22 april 2009

Study into how the credit crunch is hitting British business and customers

Business

Shopping in UK
The researchers will carry out an in-depth investigation into how the credit crunch is hitting British businesses

Two Oxford economists have secured funding for a wide-ranging study into the impact of the credit crunch on firms, manufacturers, suppliers and shoppers in Britain.

In an 18-month study Dr John Thanassoulis and co-investigator Professor Volker Nocke, from the Department of Economics at Oxford University, will use theoretical modelling to carry out an in-depth investigation into how credit constrained firms can be expected to alter their dealings with their suppliers and retailers. They will also look at how the current restrictions on credit to firms are affecting customers.

Credit constrained firms cannot borrow all they need from external sources and so are dependent upon their current assets, that is their cash flow, to help fund investments. But this implies that business risk doesn't only lower profits today – it also reduces investment levels and so limits profits in the future. To try to avoid this, credit-starved firms will turn to their suppliers and retailers in an attempt to force them to shoulder more of the business risk. The natural way in which this can be achieved pushes retail prices up for the final consumer. 

In times of tight credit, large, diversified retailers will charge lower prices to consumers rather than small, un-diversified retailers. This highlights the potential vulnerability of smaller enterprises.

Professor Volker Nocke

Dr John Thanassoulis said: ‘Our first results show that this over-pricing effect is exacerbated when the interest rates at which firms can borrow rise. The tight credit market currently affecting many businesses in the UK not only means that firms are spending less on future investment, but that firms are manufacturing and producing less which pushes prices up for the consumer. This research underscores how important it is for everyone that access to credit is made easier for UK firms.’

Professor Nocke added: ‘Our analysis indicates that in times of tight credit, large, diversified retailers will charge lower prices to consumers rather than small, un-diversified retailers. This highlights the potential vulnerability of small and medium-sized enterprises to the current financial conditions.’

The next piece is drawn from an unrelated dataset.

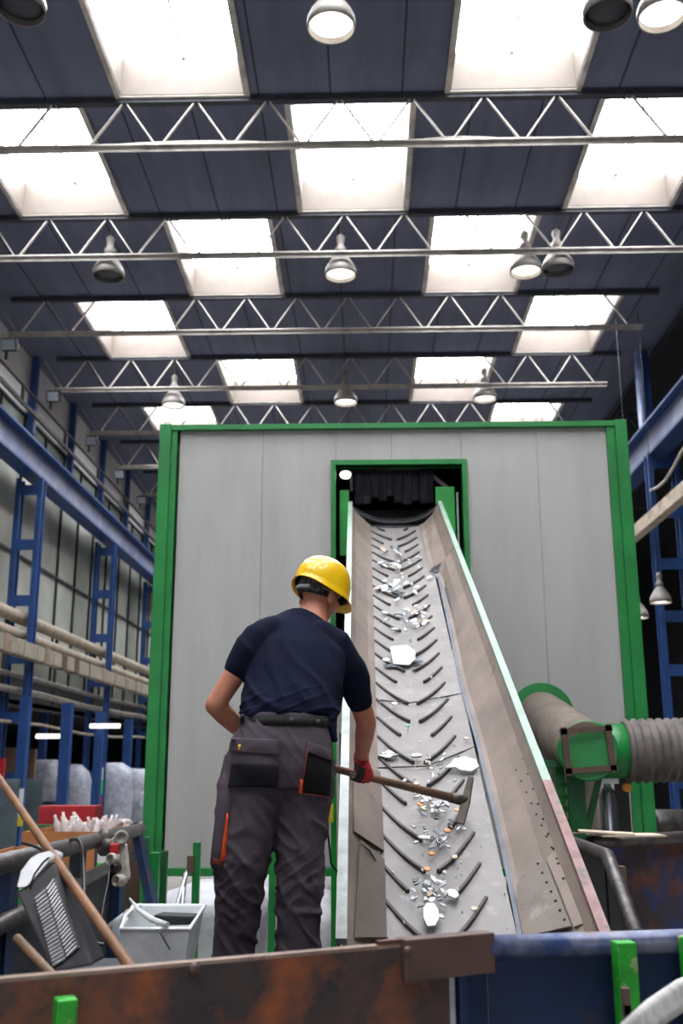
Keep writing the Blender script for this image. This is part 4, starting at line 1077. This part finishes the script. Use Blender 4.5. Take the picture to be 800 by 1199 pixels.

The study will examine which firms in the supply chain are the most vulnerable in the credit crunch – whether it is the manufacturers versus retailers or large diversified firms versus smaller, more focused ones. The research will explore whether asset-rich firms can exploit the current financial situation to impose less favourable terms, such as exclusive dealing requirements, on supply chain partners.

The researchers will also examine whether credit constrained firms are more likely to out-source or in-source operations; when they should seek risk-sharing partnerships and how such contracts should be structured.

The £70,000 funding award for ‘Credit Constraints, Firm Performance and Consumers’ was made by the Economics and Social Research Council. The research project will run from May 2009 to November 2010 with the first interim results expected in October 2009.